Data Pipeline

How data flows from source systems into governed Stackless models, dashboards, and Agent outputs.

Pipeline overview

Stackless pipelines move data through five practical stages:

  1. Connect source systems.
  2. Load source data into the customer warehouse.
  3. Transform raw data into governed datasets.
  4. Model business metrics and dimensions.
  5. Serve dashboards, Agent artifacts, exports, and operational reporting.

[picture 1. Data pipeline status view with source sync, model refresh, and dashboard freshness]

Connect

Source connectors bring upstream data into Stackless. Depending on the source, setup may involve OAuth, an embedded connector setup card, secure credentials, a database connection, a file upload, or a custom API path.

The Sources page is the first place to check connector availability, setup state, sync health, and recent status.

Load

Connected sources land in the customer warehouse. Raw source tables keep the source system's shape as much as possible so the original records can be traced.

Users usually should not build final dashboards directly on raw source tables. Raw source data often needs:

  • Time zone normalization.
  • Stable IDs and joins.
  • Refund, cancellation, and deletion handling.
  • Type casting and null handling.
  • Source-specific business rules.
  • Deduplication.
  • Attribution or channel normalization.

Transform

Transformation Models turn source tables into business-ready datasets. A transformation may create a table or view, depending on the materialization and refresh policy.

Common transformation patterns include:

  • Staging raw source columns into clean names and types.
  • Joining customer, order, payment, campaign, and location tables.
  • Flattening nested JSON into rows and columns.
  • Keeping the latest record per entity.
  • Aggregating to daily, weekly, channel, location, customer, or campaign grain.
  • Pivoting or unpivoting reporting data into the shape a dashboard needs.

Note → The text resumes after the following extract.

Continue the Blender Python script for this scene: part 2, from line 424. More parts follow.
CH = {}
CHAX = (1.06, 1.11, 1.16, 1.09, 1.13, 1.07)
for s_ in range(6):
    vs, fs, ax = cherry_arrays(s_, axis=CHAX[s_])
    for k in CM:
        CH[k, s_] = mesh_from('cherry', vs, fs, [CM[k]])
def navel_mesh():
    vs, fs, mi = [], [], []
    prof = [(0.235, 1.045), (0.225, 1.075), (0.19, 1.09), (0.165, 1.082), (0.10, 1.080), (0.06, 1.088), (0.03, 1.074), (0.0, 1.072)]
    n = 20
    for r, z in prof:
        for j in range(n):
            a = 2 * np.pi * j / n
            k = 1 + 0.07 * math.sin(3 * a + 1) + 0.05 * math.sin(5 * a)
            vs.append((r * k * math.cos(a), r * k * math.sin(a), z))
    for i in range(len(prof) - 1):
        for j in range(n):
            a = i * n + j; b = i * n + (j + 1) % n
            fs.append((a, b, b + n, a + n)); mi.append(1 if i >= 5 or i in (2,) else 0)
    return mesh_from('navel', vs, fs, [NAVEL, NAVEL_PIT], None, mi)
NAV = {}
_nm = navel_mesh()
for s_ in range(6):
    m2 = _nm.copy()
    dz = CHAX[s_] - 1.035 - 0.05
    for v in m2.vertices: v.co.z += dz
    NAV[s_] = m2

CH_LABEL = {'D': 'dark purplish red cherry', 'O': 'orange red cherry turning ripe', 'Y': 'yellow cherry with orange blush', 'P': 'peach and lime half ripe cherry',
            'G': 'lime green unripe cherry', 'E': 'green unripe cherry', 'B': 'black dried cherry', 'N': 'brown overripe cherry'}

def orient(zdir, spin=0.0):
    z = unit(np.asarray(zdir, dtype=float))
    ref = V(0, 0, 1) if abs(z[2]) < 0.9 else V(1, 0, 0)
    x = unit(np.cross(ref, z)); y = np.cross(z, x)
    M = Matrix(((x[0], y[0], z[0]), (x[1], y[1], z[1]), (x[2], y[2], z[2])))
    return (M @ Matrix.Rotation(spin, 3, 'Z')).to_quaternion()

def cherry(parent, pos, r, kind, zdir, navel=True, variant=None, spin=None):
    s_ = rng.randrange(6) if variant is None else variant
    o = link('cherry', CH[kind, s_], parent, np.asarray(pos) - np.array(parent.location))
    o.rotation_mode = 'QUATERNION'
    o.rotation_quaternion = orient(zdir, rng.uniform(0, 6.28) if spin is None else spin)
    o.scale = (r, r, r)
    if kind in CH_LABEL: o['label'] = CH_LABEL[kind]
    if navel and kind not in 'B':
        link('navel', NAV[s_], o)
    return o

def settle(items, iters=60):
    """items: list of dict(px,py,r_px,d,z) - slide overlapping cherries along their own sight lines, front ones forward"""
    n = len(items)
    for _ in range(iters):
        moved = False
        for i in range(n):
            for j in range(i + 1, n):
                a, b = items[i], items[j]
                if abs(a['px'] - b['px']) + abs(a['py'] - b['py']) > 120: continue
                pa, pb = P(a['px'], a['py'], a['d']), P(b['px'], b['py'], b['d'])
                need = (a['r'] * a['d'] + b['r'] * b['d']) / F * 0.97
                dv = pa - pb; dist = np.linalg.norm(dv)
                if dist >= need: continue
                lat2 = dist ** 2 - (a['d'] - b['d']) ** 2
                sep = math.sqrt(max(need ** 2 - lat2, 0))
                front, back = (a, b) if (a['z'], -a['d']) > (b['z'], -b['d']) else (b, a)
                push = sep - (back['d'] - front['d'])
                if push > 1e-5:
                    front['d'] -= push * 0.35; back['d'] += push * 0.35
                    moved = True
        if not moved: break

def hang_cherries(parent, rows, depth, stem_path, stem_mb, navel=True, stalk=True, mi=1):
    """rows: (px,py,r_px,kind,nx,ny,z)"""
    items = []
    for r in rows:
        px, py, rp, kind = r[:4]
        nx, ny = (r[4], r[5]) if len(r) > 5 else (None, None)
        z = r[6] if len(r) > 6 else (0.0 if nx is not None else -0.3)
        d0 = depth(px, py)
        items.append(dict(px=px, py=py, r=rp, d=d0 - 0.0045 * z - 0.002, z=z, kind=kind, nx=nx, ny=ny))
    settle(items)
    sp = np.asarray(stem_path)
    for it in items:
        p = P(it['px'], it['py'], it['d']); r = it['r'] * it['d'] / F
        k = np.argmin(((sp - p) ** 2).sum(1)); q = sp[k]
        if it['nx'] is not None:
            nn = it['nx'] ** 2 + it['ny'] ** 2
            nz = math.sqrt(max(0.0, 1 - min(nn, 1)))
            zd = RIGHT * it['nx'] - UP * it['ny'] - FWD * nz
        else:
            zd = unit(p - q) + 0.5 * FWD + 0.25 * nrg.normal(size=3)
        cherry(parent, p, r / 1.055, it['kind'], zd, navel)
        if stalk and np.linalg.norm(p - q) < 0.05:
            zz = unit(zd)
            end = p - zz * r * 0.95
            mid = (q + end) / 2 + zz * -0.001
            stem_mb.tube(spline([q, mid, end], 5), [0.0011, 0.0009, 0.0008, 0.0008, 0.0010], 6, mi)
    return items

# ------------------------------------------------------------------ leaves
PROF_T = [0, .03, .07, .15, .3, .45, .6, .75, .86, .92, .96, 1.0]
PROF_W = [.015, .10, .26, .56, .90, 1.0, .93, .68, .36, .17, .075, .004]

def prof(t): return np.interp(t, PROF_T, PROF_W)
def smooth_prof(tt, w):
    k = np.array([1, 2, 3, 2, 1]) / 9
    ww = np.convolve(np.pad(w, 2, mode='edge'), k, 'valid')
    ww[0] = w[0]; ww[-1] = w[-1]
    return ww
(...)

Each model can be previewed before publishing. Published models are the stable inputs for Semantic Models and dashboards.

Model

Semantic Models define the business layer on top of transformed data. They describe measures, dimensions, joins, titles, descriptions, and source lineage. The semantic layer is what lets the Agent and dashboards use the same metric definitions.

Example:

  • A Transformation Model may produce orders_enriched.
  • A Semantic Model may expose orders.revenue, orders.count, orders.channel, and orders.created_at.
  • A dashboard may use those members for KPIs, trends, and tables.

Serve

Served outputs include:

  • Published dashboards for recurring reporting.
  • Private dashboard drafts.
  • Agent table artifacts and chart cards.
  • Briefs and finding cards.
  • Scheduled dashboard exports.
  • Direct read-only Agent analysis.

Table artifacts are snapshots. Dashboards and published models are the right place for recurring, refreshed reporting.

Refresh and freshness

Freshness can come from multiple layers:

  • Source sync freshness.
  • Transformation Model materialization status.
  • Semantic Model publish state.
  • Dashboard refresh state.
  • Scheduled export run history.

When a number looks stale, check the upstream layers in order: source, transformation, semantic model, dashboard.

Failure handling

Failures can occur at any layer. Examples:

  • A source credential expired.
  • A source API changed a schema.
  • A Transformation Model test failed.
  • A publish or materialization is still queued.
  • A dashboard depends on an unpublished or stale model.
  • A scheduled export failed.

Use Monitor for recurring jobs and run history. Use the Catalog to trace which assets depend on the failing layer.